Quote only the lines from the line containing "Reconstruct this image" to the line containing "sc.camera = cam", with both of those lines included, please, exactly as written.

— BEGIN GIVEN ENTRIES —

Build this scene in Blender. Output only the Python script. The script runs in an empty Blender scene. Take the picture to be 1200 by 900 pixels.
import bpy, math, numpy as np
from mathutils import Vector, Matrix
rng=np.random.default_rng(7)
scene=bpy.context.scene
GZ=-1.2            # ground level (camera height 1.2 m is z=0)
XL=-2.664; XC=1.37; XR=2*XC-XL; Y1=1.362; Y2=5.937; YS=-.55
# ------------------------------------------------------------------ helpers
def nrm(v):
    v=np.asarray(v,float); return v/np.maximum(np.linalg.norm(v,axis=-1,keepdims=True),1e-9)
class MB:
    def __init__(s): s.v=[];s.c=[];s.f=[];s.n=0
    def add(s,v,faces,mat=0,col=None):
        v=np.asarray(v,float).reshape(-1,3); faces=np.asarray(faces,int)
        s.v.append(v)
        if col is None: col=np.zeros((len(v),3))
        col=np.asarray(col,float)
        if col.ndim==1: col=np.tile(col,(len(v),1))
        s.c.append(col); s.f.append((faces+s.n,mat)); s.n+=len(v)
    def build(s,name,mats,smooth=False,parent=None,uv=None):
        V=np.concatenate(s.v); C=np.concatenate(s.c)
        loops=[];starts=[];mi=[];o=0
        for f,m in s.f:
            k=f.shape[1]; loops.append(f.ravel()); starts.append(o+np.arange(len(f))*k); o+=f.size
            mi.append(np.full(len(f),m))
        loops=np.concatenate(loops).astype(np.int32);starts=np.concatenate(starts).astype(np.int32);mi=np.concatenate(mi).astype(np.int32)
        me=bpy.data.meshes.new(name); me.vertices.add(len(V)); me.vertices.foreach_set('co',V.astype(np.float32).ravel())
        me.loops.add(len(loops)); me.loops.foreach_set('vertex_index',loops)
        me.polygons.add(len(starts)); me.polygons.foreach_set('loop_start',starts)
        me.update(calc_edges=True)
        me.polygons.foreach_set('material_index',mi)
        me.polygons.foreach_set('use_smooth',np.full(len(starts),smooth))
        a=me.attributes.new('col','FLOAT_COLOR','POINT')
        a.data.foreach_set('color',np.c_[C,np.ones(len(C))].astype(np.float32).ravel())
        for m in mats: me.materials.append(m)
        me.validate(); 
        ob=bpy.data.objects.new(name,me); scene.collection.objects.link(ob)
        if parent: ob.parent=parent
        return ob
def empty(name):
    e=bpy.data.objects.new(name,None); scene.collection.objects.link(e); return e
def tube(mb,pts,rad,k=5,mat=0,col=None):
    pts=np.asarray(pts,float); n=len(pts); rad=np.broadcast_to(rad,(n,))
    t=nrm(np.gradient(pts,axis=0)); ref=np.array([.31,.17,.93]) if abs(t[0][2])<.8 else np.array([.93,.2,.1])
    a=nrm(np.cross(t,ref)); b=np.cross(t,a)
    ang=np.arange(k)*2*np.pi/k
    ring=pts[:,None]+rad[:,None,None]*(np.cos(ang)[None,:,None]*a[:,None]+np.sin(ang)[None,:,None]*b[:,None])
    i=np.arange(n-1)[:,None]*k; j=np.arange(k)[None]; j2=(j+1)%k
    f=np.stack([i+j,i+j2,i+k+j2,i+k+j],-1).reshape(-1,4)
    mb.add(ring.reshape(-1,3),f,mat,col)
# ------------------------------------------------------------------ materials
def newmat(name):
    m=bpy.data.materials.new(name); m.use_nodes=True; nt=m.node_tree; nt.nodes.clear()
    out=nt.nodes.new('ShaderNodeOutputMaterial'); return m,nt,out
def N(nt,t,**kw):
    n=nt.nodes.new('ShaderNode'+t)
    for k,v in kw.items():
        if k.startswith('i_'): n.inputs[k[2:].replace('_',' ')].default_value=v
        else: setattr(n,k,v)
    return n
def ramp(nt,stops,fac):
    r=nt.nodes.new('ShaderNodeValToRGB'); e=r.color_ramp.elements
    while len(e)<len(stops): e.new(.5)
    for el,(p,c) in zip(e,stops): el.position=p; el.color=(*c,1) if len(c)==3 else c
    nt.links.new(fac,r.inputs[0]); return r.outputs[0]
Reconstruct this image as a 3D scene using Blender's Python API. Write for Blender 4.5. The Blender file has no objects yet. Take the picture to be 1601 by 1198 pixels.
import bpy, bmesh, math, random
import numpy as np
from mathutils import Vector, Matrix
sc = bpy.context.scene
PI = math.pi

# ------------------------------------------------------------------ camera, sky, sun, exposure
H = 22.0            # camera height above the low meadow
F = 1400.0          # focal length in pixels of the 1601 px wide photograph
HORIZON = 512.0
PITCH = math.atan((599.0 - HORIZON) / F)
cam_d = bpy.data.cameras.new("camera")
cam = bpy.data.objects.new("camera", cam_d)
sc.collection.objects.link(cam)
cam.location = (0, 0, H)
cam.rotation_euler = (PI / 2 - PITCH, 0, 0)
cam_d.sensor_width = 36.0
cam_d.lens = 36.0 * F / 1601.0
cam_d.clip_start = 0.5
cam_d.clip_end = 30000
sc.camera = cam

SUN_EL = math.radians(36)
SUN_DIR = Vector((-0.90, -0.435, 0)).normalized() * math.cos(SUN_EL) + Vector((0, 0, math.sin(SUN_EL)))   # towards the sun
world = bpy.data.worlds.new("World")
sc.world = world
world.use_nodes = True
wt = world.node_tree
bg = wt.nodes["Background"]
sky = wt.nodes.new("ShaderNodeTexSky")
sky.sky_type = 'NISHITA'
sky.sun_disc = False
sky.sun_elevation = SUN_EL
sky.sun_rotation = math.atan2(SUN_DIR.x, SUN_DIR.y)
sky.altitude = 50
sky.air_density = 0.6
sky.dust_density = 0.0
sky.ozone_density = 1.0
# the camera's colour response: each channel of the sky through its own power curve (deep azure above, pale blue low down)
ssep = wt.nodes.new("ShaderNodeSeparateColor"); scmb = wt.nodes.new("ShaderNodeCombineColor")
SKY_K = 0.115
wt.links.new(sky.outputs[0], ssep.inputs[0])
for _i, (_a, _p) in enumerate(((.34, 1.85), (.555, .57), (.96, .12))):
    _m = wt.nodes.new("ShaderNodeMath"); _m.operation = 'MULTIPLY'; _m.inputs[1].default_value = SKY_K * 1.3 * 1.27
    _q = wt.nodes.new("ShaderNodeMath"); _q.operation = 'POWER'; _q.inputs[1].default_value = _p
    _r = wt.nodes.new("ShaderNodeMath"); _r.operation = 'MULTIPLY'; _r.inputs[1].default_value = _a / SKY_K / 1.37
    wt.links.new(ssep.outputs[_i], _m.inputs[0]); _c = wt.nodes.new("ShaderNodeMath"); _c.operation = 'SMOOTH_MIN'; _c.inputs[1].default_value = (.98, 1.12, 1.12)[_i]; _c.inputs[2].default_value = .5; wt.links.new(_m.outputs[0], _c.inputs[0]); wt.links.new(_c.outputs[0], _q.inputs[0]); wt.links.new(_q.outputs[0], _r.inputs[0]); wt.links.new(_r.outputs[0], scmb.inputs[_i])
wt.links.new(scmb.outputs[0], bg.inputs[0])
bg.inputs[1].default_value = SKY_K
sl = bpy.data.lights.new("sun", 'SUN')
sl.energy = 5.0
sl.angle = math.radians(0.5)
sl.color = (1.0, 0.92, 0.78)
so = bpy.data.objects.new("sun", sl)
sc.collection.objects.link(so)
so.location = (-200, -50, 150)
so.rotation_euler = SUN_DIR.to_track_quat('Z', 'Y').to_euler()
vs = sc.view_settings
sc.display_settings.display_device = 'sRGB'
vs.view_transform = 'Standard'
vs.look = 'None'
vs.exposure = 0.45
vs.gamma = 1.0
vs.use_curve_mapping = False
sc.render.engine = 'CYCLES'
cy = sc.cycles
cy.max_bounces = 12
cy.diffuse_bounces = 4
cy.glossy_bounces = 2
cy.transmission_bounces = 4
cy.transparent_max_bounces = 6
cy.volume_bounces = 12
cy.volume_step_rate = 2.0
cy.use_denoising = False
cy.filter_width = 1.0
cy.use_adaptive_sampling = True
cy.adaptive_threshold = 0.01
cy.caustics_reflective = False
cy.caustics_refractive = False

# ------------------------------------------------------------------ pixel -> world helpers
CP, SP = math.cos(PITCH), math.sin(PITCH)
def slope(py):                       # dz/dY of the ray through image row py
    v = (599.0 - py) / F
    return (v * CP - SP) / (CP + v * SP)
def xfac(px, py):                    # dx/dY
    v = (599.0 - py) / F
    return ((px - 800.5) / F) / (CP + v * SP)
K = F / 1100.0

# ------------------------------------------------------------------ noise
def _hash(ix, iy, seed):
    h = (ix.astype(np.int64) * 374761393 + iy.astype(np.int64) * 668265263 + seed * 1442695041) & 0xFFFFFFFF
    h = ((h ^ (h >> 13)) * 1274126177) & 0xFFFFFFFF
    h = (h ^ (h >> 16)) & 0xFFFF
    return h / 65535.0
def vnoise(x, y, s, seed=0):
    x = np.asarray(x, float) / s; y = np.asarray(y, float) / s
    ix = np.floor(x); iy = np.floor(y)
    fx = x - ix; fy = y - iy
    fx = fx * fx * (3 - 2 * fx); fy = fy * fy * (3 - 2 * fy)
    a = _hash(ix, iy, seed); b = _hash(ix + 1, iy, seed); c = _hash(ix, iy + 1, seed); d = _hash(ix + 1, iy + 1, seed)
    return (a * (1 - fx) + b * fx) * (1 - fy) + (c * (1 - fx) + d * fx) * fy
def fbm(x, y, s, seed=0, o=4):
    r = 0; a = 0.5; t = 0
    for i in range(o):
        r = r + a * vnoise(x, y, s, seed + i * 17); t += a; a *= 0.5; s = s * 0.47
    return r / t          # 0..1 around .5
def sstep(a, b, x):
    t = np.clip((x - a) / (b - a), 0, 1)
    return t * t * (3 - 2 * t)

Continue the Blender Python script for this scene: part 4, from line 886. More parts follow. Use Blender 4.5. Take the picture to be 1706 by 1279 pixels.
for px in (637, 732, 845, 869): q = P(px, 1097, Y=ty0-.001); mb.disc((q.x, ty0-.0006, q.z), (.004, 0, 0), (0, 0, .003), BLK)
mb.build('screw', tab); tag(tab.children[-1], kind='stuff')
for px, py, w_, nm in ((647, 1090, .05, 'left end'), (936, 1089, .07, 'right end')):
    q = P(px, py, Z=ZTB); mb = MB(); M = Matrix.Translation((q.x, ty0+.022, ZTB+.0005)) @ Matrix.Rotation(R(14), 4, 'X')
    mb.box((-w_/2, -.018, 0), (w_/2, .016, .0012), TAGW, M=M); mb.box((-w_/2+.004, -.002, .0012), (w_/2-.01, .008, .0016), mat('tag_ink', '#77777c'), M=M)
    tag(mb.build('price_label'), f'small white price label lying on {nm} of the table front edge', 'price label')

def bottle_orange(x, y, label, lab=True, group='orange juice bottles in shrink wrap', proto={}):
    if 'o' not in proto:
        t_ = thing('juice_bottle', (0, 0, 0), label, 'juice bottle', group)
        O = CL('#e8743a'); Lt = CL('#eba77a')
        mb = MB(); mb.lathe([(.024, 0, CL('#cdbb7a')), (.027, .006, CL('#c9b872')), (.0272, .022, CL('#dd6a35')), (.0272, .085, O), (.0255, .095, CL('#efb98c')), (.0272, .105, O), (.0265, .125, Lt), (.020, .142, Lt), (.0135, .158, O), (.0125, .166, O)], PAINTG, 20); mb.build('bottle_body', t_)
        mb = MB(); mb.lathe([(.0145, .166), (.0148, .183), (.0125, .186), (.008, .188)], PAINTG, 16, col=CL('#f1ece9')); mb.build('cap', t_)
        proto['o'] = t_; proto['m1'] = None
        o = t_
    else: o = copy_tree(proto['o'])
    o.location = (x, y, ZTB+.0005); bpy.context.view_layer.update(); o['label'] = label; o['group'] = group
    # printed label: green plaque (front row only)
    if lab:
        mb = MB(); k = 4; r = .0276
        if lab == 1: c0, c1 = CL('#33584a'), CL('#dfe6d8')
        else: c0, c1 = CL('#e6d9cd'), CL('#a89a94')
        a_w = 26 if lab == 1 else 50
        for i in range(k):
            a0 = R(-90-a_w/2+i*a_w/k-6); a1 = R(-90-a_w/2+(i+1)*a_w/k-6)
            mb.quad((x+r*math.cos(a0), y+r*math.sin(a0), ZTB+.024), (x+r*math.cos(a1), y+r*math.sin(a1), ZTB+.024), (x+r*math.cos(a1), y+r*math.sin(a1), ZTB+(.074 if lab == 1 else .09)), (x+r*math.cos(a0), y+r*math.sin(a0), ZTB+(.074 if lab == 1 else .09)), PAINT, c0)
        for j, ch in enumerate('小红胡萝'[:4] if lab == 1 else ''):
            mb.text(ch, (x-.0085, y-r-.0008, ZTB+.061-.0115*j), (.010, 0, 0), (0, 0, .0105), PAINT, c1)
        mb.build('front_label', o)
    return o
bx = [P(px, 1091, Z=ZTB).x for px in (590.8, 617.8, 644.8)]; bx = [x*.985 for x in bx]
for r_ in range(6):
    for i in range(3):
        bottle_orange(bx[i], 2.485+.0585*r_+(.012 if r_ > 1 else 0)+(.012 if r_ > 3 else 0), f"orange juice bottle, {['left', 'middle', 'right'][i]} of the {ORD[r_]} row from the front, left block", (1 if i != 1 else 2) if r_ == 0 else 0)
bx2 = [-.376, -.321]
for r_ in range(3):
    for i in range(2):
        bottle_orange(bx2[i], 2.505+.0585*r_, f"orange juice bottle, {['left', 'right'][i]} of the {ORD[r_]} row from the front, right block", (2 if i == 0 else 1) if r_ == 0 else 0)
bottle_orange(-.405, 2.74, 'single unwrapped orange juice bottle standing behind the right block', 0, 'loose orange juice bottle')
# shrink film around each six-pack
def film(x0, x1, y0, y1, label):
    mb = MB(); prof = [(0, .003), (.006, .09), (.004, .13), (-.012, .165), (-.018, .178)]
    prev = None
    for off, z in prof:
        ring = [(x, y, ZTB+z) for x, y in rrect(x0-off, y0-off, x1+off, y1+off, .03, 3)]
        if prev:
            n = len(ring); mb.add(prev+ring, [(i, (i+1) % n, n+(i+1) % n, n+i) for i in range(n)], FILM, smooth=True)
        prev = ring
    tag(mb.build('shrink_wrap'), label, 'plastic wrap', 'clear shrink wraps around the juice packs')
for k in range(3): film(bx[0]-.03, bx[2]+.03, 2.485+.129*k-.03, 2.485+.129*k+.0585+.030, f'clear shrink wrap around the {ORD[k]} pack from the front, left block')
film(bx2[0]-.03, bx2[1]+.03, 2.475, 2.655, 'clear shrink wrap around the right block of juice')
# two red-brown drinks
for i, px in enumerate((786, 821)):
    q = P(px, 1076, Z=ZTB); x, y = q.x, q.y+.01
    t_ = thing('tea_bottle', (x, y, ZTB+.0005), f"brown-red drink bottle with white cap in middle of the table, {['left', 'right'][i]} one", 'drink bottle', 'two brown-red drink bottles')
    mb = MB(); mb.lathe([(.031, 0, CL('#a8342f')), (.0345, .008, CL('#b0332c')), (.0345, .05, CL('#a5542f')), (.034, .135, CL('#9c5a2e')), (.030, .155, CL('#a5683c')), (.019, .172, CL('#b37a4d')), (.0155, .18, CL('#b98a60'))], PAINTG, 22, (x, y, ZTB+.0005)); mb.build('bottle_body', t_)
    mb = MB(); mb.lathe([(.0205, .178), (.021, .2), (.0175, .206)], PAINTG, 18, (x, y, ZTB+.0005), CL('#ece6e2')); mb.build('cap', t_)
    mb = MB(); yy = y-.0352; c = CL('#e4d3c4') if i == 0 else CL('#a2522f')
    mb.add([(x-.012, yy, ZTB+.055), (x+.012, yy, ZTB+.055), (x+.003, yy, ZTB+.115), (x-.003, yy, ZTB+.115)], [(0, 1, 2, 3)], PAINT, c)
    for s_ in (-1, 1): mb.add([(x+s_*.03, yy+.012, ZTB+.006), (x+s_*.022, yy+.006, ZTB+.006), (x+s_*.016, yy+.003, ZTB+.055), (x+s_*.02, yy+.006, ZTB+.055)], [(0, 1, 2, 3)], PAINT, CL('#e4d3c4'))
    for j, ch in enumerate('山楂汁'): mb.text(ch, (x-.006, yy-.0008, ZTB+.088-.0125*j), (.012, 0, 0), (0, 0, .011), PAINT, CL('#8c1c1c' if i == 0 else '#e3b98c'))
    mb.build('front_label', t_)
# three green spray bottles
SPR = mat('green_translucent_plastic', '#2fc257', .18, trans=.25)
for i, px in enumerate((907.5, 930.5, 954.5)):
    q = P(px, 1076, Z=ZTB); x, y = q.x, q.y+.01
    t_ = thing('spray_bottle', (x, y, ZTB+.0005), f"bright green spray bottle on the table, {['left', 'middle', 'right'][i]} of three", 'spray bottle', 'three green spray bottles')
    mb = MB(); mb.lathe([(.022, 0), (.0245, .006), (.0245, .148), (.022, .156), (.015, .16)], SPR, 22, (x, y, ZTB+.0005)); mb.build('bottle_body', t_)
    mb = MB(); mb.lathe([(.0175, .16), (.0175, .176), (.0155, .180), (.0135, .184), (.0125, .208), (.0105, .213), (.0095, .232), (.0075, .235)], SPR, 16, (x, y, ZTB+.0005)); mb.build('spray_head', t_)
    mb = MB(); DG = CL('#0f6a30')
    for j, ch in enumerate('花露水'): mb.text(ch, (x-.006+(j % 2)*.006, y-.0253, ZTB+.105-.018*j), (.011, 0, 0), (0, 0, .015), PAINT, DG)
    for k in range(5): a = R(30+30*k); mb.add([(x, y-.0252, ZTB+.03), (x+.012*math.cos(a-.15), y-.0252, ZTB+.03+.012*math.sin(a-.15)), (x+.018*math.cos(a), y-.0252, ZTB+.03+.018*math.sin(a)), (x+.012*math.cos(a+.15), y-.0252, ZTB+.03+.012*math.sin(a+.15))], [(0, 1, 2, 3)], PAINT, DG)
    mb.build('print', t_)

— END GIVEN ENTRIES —

▸ ANSWER FOR THE TASK:
Reconstruct this image as a 3D scene using Blender's Python API. Write for Blender 4.5. The Blender file has no objects yet. Take the picture to be 1601 by 1198 pixels.
import bpy, bmesh, math, random
import numpy as np
from mathutils import Vector, Matrix
sc = bpy.context.scene
PI = math.pi

# ------------------------------------------------------------------ camera, sky, sun, exposure
H = 22.0            # camera height above the low meadow
F = 1400.0          # focal length in pixels of the 1601 px wide photograph
HORIZON = 512.0
PITCH = math.atan((599.0 - HORIZON) / F)
cam_d = bpy.data.cameras.new("camera")
cam = bpy.data.objects.new("camera", cam_d)
sc.collection.objects.link(cam)
cam.location = (0, 0, H)
cam.rotation_euler = (PI / 2 - PITCH, 0, 0)
cam_d.sensor_width = 36.0
cam_d.lens = 36.0 * F / 1601.0
cam_d.clip_start = 0.5
cam_d.clip_end = 30000
sc.camera = cam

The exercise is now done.